Mildred Goldsborough McAnelly
August 28, 1972
Interviewer: Wayne Sundberg
She chose teaching because that was the "only thing that girls used to do." Teaching did not require special training beyond a high school diploma and taking a county examination. Teaching certificates were awarded in three "grades" or rankings, and the county certification test had to be retaken every six months, until the teacher earned the top or "first grade" certificate. Mildred got the top certificate the second time she took the test. She continued her education, first at county institutes and eventually with university classes. For the first institute, she had to walk 10 miles to town. She started teaching at Waverly, north of town, right after graduating at 16 from high school in Fort Collins. (Class of 1894) Before she married, she also taught at Fossil Creek, Franklin (the old high school), and Remington.
Maintaining discipline was a challenge for such a young woman, especially as she "felt like a child" herself and weighed just 108 pounds. Once, at the Fossil Creek school, where she was in charge of 40 pupils, a train went by during morning recess; some of the bigger boys pretended they didn't hear the bell to come in. Instead they climbed up on a shed and "whooped and hollered and made themselves very disagreeable." When noon came, they sent a younger boy in to fetch their dinner pails, but Mildred had locked them in a cupboard and wouldn't give them up.
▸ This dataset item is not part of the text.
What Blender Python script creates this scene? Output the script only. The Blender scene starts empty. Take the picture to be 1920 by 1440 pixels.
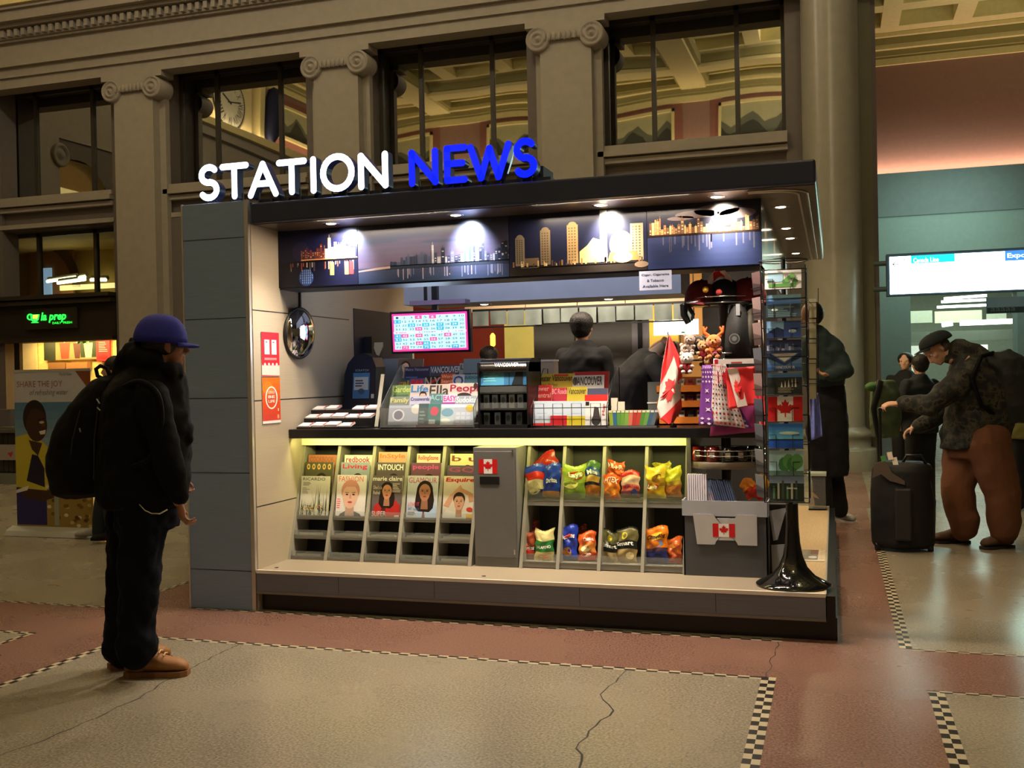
import bpy, math, random
from mathutils import Vector, Matrix
random.seed(11)
SC = bpy.context.scene
COL = SC.collection
PI = math.pi
def V(*a): return Vector(a)
def R(d): return math.radians(d)

# ---------------------------------------------------------------- camera
FPX, CAMH = 1930.0, 1.40
def _cam_rows(a, b, c):
    yaw = Matrix(((math.cos(a), -math.sin(a), 0), (math.sin(a), math.cos(a), 0), (0, 0, 1)))
    base = Matrix(((1, 0, 0), (0, 0, -1), (0, 1, 0)))
    pit = Matrix(((1, 0, 0), (0, math.cos(b), -math.sin(b)), (0, math.sin(b), math.cos(b))))
    rol = Matrix(((math.cos(c), -math.sin(c), 0), (math.sin(c), math.cos(c), 0), (0, 0, 1)))
    return rol @ pit @ base @ yaw
CM = _cam_rows(R(-17.377), R(.419), R(-1.146))
def at(x, y, ax, v):
    """world point seen at photo position (x, y) lying on the plane ax = v"""
    d = CM.transposed() @ Vector(((x - 960) / FPX, (y - 720) / FPX, 1))
    i = 'xyz'.index(ax)
    o = Vector((0, 0, CAMH))
    return o + d * ((v - o[i]) / d[i])
cam_data = bpy.data.cameras.new('camera')
cam = bpy.data.objects.new('camera', cam_data)
COL.objects.link(cam)
r0, r1, r2 = CM[0], CM[1], CM[2]
cam.matrix_world = Matrix(((r0[0], -r1[0], -r2[0], 0), (r0[1], -r1[1], -r2[1], 0), (r0[2], -r1[2], -r2[2], CAMH), (0, 0, 0, 1)))
cam_data.sensor_width = 36
cam_data.lens = 36 * FPX / 1920
cam_data.clip_end = 200
SC.camera = cam
SC.view_settings.view_transform = 'Standard'
SC.view_settings.look = 'None'
SC.view_settings.gamma = 1
SC.view_settings.exposure = .1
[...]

The boys slunk in later, but she kept them for an hour and a half after school.
She was a strict disciplinarian. "My notion of teaching is very simple and I suppose very 'old fashioned.' I think schools are places where you go to learn. But now so many teachers say, 'they must be kept happy.' Well, it doesn't make a child happy to always have his own way. . . .You have to learn discipline. If you don't learn it growing up, life is going to discipline you."
Mildred taught for 10 years before she married and, not having children, taught off and on during her marriage. Her husband, Emmet Cleburn McAnelly, died when she was 49, and she returned to her career, adding another 20 years to her first 30 years of teaching at Barton, Laporte Avenue School, and Laurel. She officially "retired" when she was 69, but substituted until she was in her 80s. At the time of the interview, she was 96 and conceded she would not like to teach today's students. "They are so impudent!" She had demanded respect and she earned it. She marveled at the number of students who remembered her and wrote to her from faraway places.
Mrs. McAnelly died March 25, 1982, at 104. She lived for some seventy years in the brick home her husband built for her in 1904 at 610 West Mountain. When she finally had to move to a nursing home, the grandson of a dear friend purchased the home. He, like so many of her students and friends still fondly remember the little woman who probably taught more students for more years than any other teacher in Fort Collins!